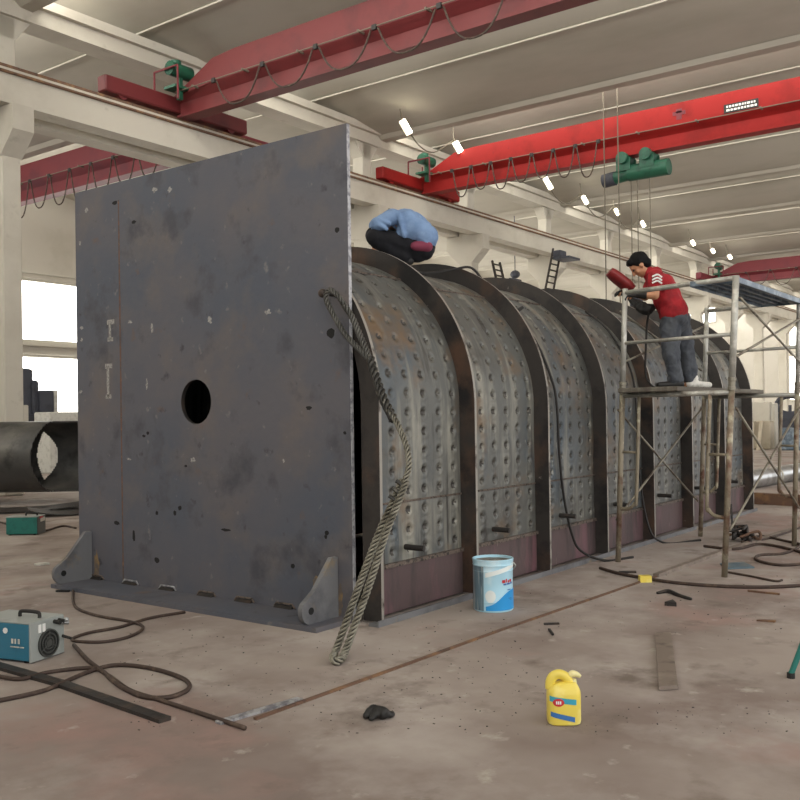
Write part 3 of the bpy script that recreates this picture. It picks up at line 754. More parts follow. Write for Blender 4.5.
def head(mb, c, fwd, up):
    f_ = Vector(fwd).normalized(); u = Vector(up); u = (u - f_ * u.dot(f_)).normalized(); l = u.cross(f_)
    R = Matrix((f_, l, u)).transposed(); c = Vector(c)
    g = lambda x, y, z: c + f_ * x + l * y + u * z
    mb.ball(g(-.01, 0, .03), (.098, .077, .092), R, 20, 14); mb.ball(g(.018, 0, -.035), (.072, .060, .082), R, 18, 12)
    mb.capsule(g(.06, 0, -.088), g(.05, 0, -.075), .022, .03)
    mb.capsule(g(.090, 0, .012), g(.108, 0, -.028), .009, .013)          # nose
    mb.capsule(g(.078, -.022, -.062), g(.078, .022, -.062), .010, .010)  # lips
    for s_ in (-1, 1):
        mb.capsule(g(.083, .014 * s_, .030), g(.074, .044 * s_, .028), .010, .009)   # brow
        mb.ball(g(-.005, .077 * s_, -.01), (.022, .010, .033), R, 10, 8)             # ear
        mb.ball(g(.055, .045 * s_, -.03), (.025, .02, .025), R, 10, 8)               # cheek
    return g, R
# --- standing man, leaning over the boiler
D = 9.45
fd = atd(690, 390, D)
plank_top = LT + .024 + .047
pm = thing('person', 'person in red shirt and grey trousers leaning over the boiler from the scaffold', 'person', (fd.x, fd.y, plank_top))
vd = (RM @ V(0, 0, -1)).normalized()    # straight away from the camera
def J(px, py, dd=0): return atd(px, py, D + dd)
hipL, hipR = J(671, 322, -.07), J(679, 320, .09)
kneL, kneR = J(671, 355, -.09), J(687, 354, .10)
ankL = J(676, 384, -.06); ankR = J(690, 381, .12)
ankL.z = plank_top + .085; ankR.z = plank_top + .085
wst = J(671, 306, .0); chs = J(662, 288, 0); nck = J(648, 271, 0); hdc = J(639.5, 265.5, .0)
shL, shR = J(655, 277, -.16), J(655, 275, .17)
elL, elR = J(655, 295.5, -.20), J(645, 297, .20)
wrL, wrR = J(638, 294.5, -.14), J(631, 292, .14)
hf = (J(629, 277, .02) - hdc); hu = (J(634, 249, 0) - hdc)
left_dir = (J(600, 300) - J(640, 300)).normalized()
body = MB()
chain(body, [hipL, kneL, ankL], [.085, .056, .042]); chain(body, [hipR, kneR, ankR], [.085, .056, .042])
for (an, dr) in ((ankL, left_dir), (ankR, -left_dir)): body.capsule(an + V(0, 0, -.05) - dr * .03, an + V(0, 0, -.058) + dr * .13, .032, .026)
chain(body, [(hipL + hipR) / 2, wst, chs, nck], [.115, .105, .12, .05]); chain(body, [chs, shL], [.10, .062]); chain(body, [chs, shR], [.10, .062])
chain(body, [nck + (chs - nck) * .3, hdc], [.052, .05])
chain(body, [shL, elL, wrL], [.052, .042, .030]); chain(body, [shR, elR, wrR], [.052, .042, .030])
hand(body, wrL, left_dir + V(0, 0, -.15), V(0, 0, -1), 1., .7); hand(body, wrR, left_dir + V(0, 0, .1), V(0, 0, -1), 1., .9)
hg, HR = head(body, hdc, hf, hu)
remesh(body.build('body', M['skin'], pm), .008, 3)
a = MB()
for s_ in (-1, 1): a.ball(hg(.082, .032 * s_, .008), .010, n=8, m=6)
a.build('eyes', M['black'], pm)
a = MB(); a.ball(hg(-.028, 0, .042), (.102, .088, .092), HR, 20, 14); a.ball(hg(-.055, 0, -.02), (.065, .074, .07), HR); a.capsule(hg(.045, -.04, .088), hg(.045, .04, .088), .036, .036)
for s_ in (-1, 1): a.capsule(hg(-.02, .072 * s_, .03), hg(.01, .074 * s_, .0), .02, .008)
remesh(a.build('hair', M['hair'], pm), .009, 2, (.03, .012))
a = MB()
chain(a, [J(673.5, 312), wst, chs, nck + (chs - nck) * .12], [.150, .140, .142, .072]); a.capsule(J(673, 311, -.06), J(673, 311, .06), .140, .140)
a.capsule(J(668, 300, -.05), J(668, 300, .05), .125, .125); a.capsule(J(664, 284, -.08), J(664, 284, .08), .10, .10)
chain(a, [chs.lerp(nck, .4), shL, shL.lerp(elL, .48)], [.10, .080, .070]); chain(a, [chs.lerp(nck, .4), shR, shR.lerp(elR, .48)], [.10, .080, .070])
remesh(a.build('shirt', M['redshirt'], pm), .010, 3, (.09, .035))
a = MB(); q = shL.lerp(elL, .25)
for k in range(3):
    c = shL.lerp(elL, .05 + .17 * k) - vd * .083 + V(0, 0, 0)
    a.tube([c + left_dir * .05 + V(0, 0, .0), c - vd * .006 + V(0, 0, .02), c - left_dir * .045 + V(0, 0, -.005)], .009, 6, smooth=4)
a.build('sleeve_stripes', M['white'], pm)
a = MB()
chain(a, [J(674, 314), (hipL + hipR) / 2], [.128, .132]); a.capsule(J(675, 318, -.06), J(675, 318, .06), .125, .125)
chain(a, [hipL, kneL, ankL + V(0, 0, .0)], [.110, .082, .072]); chain(a, [hipR, kneR, ankR + V(0, 0, .03)], [.110, .080, .070])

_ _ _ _

- WHAT YOU ARE ASKED TO DO
Repeat the material verbatim. Do not carry over any picture.

- TASK OUTPUT
Write part 3 of the bpy script that recreates this picture. It picks up at line 754. More parts follow. Write for Blender 4.5.
def head(mb, c, fwd, up):
    f_ = Vector(fwd).normalized(); u = Vector(up); u = (u - f_ * u.dot(f_)).normalized(); l = u.cross(f_)
    R = Matrix((f_, l, u)).transposed(); c = Vector(c)
    g = lambda x, y, z: c + f_ * x + l * y + u * z
    mb.ball(g(-.01, 0, .03), (.098, .077, .092), R, 20, 14); mb.ball(g(.018, 0, -.035), (.072, .060, .082), R, 18, 12)
    mb.capsule(g(.06, 0, -.088), g(.05, 0, -.075), .022, .03)
    mb.capsule(g(.090, 0, .012), g(.108, 0, -.028), .009, .013)          # nose
    mb.capsule(g(.078, -.022, -.062), g(.078, .022, -.062), .010, .010)  # lips
    for s_ in (-1, 1):
        mb.capsule(g(.083, .014 * s_, .030), g(.074, .044 * s_, .028), .010, .009)   # brow
        mb.ball(g(-.005, .077 * s_, -.01), (.022, .010, .033), R, 10, 8)             # ear
        mb.ball(g(.055, .045 * s_, -.03), (.025, .02, .025), R, 10, 8)               # cheek
    return g, R
# --- standing man, leaning over the boiler
D = 9.45
fd = atd(690, 390, D)
plank_top = LT + .024 + .047
pm = thing('person', 'person in red shirt and grey trousers leaning over the boiler from the scaffold', 'person', (fd.x, fd.y, plank_top))
vd = (RM @ V(0, 0, -1)).normalized()    # straight away from the camera
def J(px, py, dd=0): return atd(px, py, D + dd)
hipL, hipR = J(671, 322, -.07), J(679, 320, .09)
kneL, kneR = J(671, 355, -.09), J(687, 354, .10)
ankL = J(676, 384, -.06); ankR = J(690, 381, .12)
ankL.z = plank_top + .085; ankR.z = plank_top + .085
wst = J(671, 306, .0); chs = J(662, 288, 0); nck = J(648, 271, 0); hdc = J(639.5, 265.5, .0)
shL, shR = J(655, 277, -.16), J(655, 275, .17)
elL, elR = J(655, 295.5, -.20), J(645, 297, .20)
wrL, wrR = J(638, 294.5, -.14), J(631, 292, .14)
hf = (J(629, 277, .02) - hdc); hu = (J(634, 249, 0) - hdc)
left_dir = (J(600, 300) - J(640, 300)).normalized()
body = MB()
chain(body, [hipL, kneL, ankL], [.085, .056, .042]); chain(body, [hipR, kneR, ankR], [.085, .056, .042])
for (an, dr) in ((ankL, left_dir), (ankR, -left_dir)): body.capsule(an + V(0, 0, -.05) - dr * .03, an + V(0, 0, -.058) + dr * .13, .032, .026)
chain(body, [(hipL + hipR) / 2, wst, chs, nck], [.115, .105, .12, .05]); chain(body, [chs, shL], [.10, .062]); chain(body, [chs, shR], [.10, .062])
chain(body, [nck + (chs - nck) * .3, hdc], [.052, .05])
chain(body, [shL, elL, wrL], [.052, .042, .030]); chain(body, [shR, elR, wrR], [.052, .042, .030])
hand(body, wrL, left_dir + V(0, 0, -.15), V(0, 0, -1), 1., .7); hand(body, wrR, left_dir + V(0, 0, .1), V(0, 0, -1), 1., .9)
hg, HR = head(body, hdc, hf, hu)
remesh(body.build('body', M['skin'], pm), .008, 3)
a = MB()
for s_ in (-1, 1): a.ball(hg(.082, .032 * s_, .008), .010, n=8, m=6)
a.build('eyes', M['black'], pm)
a = MB(); a.ball(hg(-.028, 0, .042), (.102, .088, .092), HR, 20, 14); a.ball(hg(-.055, 0, -.02), (.065, .074, .07), HR); a.capsule(hg(.045, -.04, .088), hg(.045, .04, .088), .036, .036)
for s_ in (-1, 1): a.capsule(hg(-.02, .072 * s_, .03), hg(.01, .074 * s_, .0), .02, .008)
remesh(a.build('hair', M['hair'], pm), .009, 2, (.03, .012))
a = MB()
chain(a, [J(673.5, 312), wst, chs, nck + (chs - nck) * .12], [.150, .140, .142, .072]); a.capsule(J(673, 311, -.06), J(673, 311, .06), .140, .140)
a.capsule(J(668, 300, -.05), J(668, 300, .05), .125, .125); a.capsule(J(664, 284, -.08), J(664, 284, .08), .10, .10)
chain(a, [chs.lerp(nck, .4), shL, shL.lerp(elL, .48)], [.10, .080, .070]); chain(a, [chs.lerp(nck, .4), shR, shR.lerp(elR, .48)], [.10, .080, .070])
remesh(a.build('shirt', M['redshirt'], pm), .010, 3, (.09, .035))
a = MB(); q = shL.lerp(elL, .25)
for k in range(3):
    c = shL.lerp(elL, .05 + .17 * k) - vd * .083 + V(0, 0, 0)
    a.tube([c + left_dir * .05 + V(0, 0, .0), c - vd * .006 + V(0, 0, .02), c - left_dir * .045 + V(0, 0, -.005)], .009, 6, smooth=4)
a.build('sleeve_stripes', M['white'], pm)
a = MB()
chain(a, [J(674, 314), (hipL + hipR) / 2], [.128, .132]); a.capsule(J(675, 318, -.06), J(675, 318, .06), .125, .125)
chain(a, [hipL, kneL, ankL + V(0, 0, .0)], [.110, .082, .072]); chain(a, [hipR, kneR, ankR + V(0, 0, .03)], [.110, .080, .070])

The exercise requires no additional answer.